I had a great career as a comedian on the road, which everyone thought was cool and women adored. It was cool. Okay, so date me. Oh yeah, I’ll be gone for four months on tour. Is that a problem? Want to date a stuntman? Cool. He’ll be gone a lot, too, and he may get hurt or killed. Show me a guy with a fascinating vocation, and I’ll show you guy whose woman comes second. Also, fascinating vocations don’t roll in dough until they get really popular, which often never happens.

The fact is, average, balding guys with mundane jobs who make good money are ideal guys with whom to settle down. They’re at home, their woman is No. 1 on their list and no one is underachieving with them unless they’re not in love. The basic dating-norm problem in our society is this: What happens between a man and woman, from a male perspective, is between that man and woman. Period. What happens between a man and woman, from a woman’s or society’s perspective, is between that man, the woman, every friend she has, every woman she’s ever met, and everyone else in the entire world. What business is it of theirs? None, nada, zip, zilch. Screw ’em.

No one’s opinion should carry more weight than your own — not your friends’, not your mom’s, not you father’s, not your third grade teacher’s, not Dr.

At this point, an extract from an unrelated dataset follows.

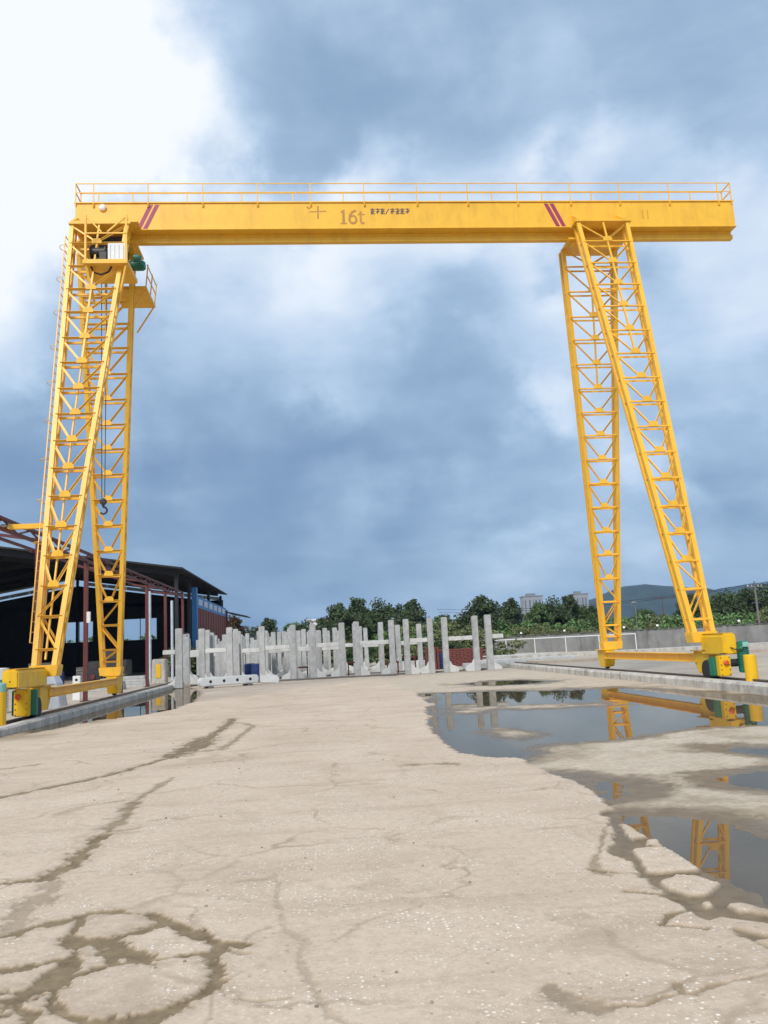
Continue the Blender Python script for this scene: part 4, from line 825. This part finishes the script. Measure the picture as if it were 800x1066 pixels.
# barrels, panels, bricks among the frames
BL = ['blue barrel behind the lying beam', 'blue barrel left of the second front frame', 'blue barrel between the first two front frames', 'blue barrel beside the dark red panels']
for i, (x, y) in enumerate(((-5.1,46.9), (-3.35,46.6), (-3.9,48.2), (7.35,50.5))):
    o = E('barrel', (x, y, -.02)); tag(o, BL[i], 'barrel', 'blue barrels')
    link('drum_body', MB().lathe((0,0,0), [(.27,0),(.30,.03),(.30,.3),(.315,.32),(.30,.34),(.30,.6),(.315,.62),(.30,.64),(.30,.9),(.27,.93)], 16).mesh('drum_body', 'barrel'), o)
    link('lid', MB().lathe((0,0,.931), [(.25,0),(.25,.03),(.06,.035)], 16).mesh('lid', 'barrel'), o)
ps = E('panel_stack', (6.9, 49.5, 0)); tag(ps, 'dark red ribbed steel panels standing on edge', 'panels')
for k in range(5): W('panel', MB().box(6.45+k*.17,6.57+k*.17,49.3,49.9,-.02,1.35-.03*(k % 2)), 'brick', ps, .01)
bs = E('brick_stack', (9.2, 54, 0)); tag(bs, 'long low stack of red bricks behind the frames', 'bricks')
k_ = MB().box(-.24,.24,-.25,.25,0,.115).mesh('brick', 'brick', False, .012)
for i in range(6):
    for j in range(9):
        o = link('brick', k_, bs, (-1.05+i*.50-.0+(.25 if j % 2 else 0)-.1, rng.uniform(-.02,.02), j*.125))
tr_ = [(-.9,47.9,.55), (2.0,46.6,.7), (4.2,46.7,.6), (5.3,47.6,.8)]
TL = ['maroon steel trestle at the third front frame', 'maroon steel trestle beside the widest frame', 'maroon steel trestle under the narrow frame', 'tall maroon steel trestle near the red panels']
for (x, y, h), lb_ in zip(tr_, TL):
    o = E('trestle', (x, y, -.02)); tag(o, lb_, 'trestle', 'maroon trestles')
    link('top_bar', MB().box(-.36,.36,-.05,.05,h,h+.09).mesh('top_bar', 'maroon'), o)
    for s in (-1, 1): link('leg', MB().bar((s*.3,0,0),(s*.3,0,h),.07).mesh('leg', 'maroon'), o)
LBM = ['long white beam lying on the right of the frames', 'white beam lying behind the single post', 'white beam end lying beside the brick stack', 'low white beam lying across the track end', 'far white beam lying before the platform']
for i, (x, y, L, rz_) in enumerate(((13.4,52.6,6.5,.03), (9.8,47.3,3.0,-.08), (10.2,57.0,4.0,.05), (9.0,61,7,.02), (15,64.5,8,-.04))):
    o = link('lying_beam', MB().prism([(-.2,0),(.2,0),(.22,.3),(.14,.36),(-.14,.36),(-.22,.3)], 'x', -L/2, L/2).mesh('lying_beam', 'concrete', False, .03)); o.location = (x, y, -.02); o.rotation_euler.z = rz_
    tag(o, LBM[i], 'beam', 'lying concrete beams')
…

Phil’s, not Oprah’s, not mine, no one’s. Many people haven’t realized this, especially women who make bad dating choices. Until they do, they will continue to have these dating problems. Think I’m wrong? Think about it. The entire second part of that article basically preached to a large group of women that they were underachieving in dating, without knowing anything about who they were dating or whether they were in love. (Love and feelings have nothing to do with what society dictates; they often conflict.)

Again, it’s someone making a woman’s dating life the business of the writer, the readers, and the paper’s. Basically, a whole bunch of people who don’t mean squat. Ever see an article telling men they are underachieving in dating? Nope. And you probably never will. Date who you want and be happy for a change. If people bug you about it, like I said in the opening to this question, tell them, “Like I care what you think.” (Be a little more tactful with your mom … and Oprah.)